Local Workshop Teaching About An Endangered Language

David Kline | KDLT | January 20, 2018

Sioux Falls, S.D. – A language workshop is being put on this weekend to try and teach others about their endangered language.

“I’d be lying if I said there wasn’t a fear in me of our language disappearing. But there’s so much work to be done that is being done,” says Alex Firethunder Loeb.

According to stories past down through time, the Lakota people have lived in the American Midwest since the beginning of time.

With the language becoming endangered, the Lakota language experts say they are doing everything they can to keep their native language going.

“Lakota, the Sioux language, which is a relatively easy language to learn once you get into it. But we’re trying to revive the language and keep it alive. So we’re doing everything we possibly case to do that,” says Ben Blackbear Jr.

Lakota language teachers say the history of their language has had a recently ugly past.

“Our language was outlawed, there were policies to say you couldn’t speak it. Children were taken from their homes and communities and sent to boarding schools.
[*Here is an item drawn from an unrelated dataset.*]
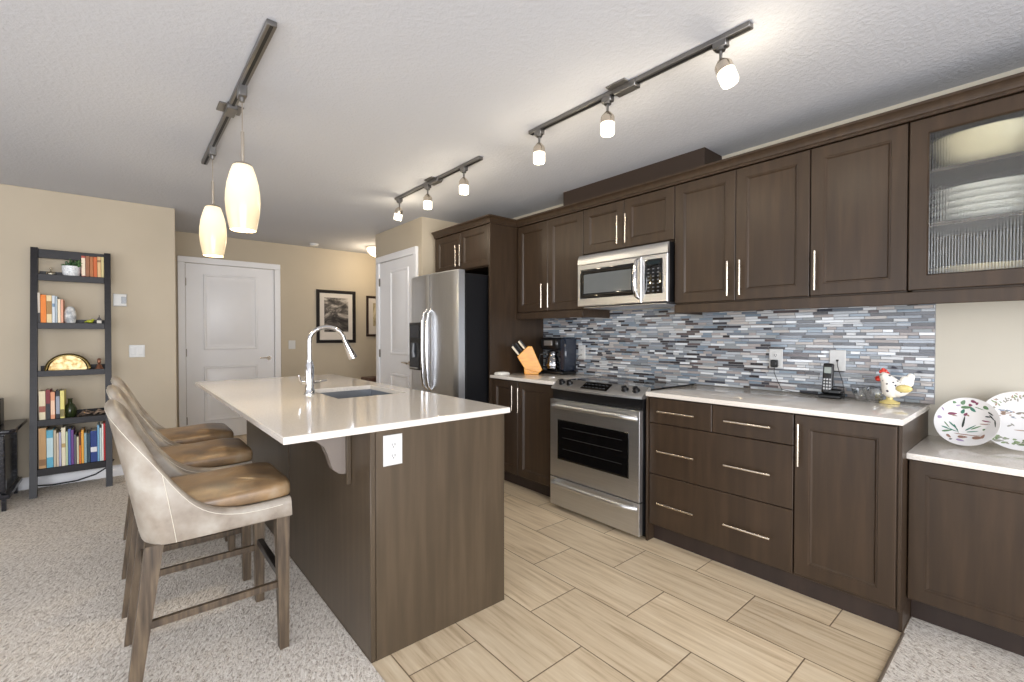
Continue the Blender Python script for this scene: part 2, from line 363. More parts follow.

And it was quite literally beaten out of them to not speak or pray in their languages,” Loeb tells us.

The Language Conservancy program is a group that helps save endangered languages. Among Lakota language, the Language Conservancy partners with many native speaking groups to put on events like these to help keep their languages alive.

The students attending the workshop are a mix of people with Lakota ancestry as well as Non-Indian teachers with Lakota students in their classes. The class is not designed to make you a fluent Lakota speaker over the weekend.

For Loeb, he hopes the students attending the workshop have the drive to continue learning about the Lakota language.

“I want to see people leave here feeling inspired and motivated to continue on that journey the same way people like myself have,” says Loeb.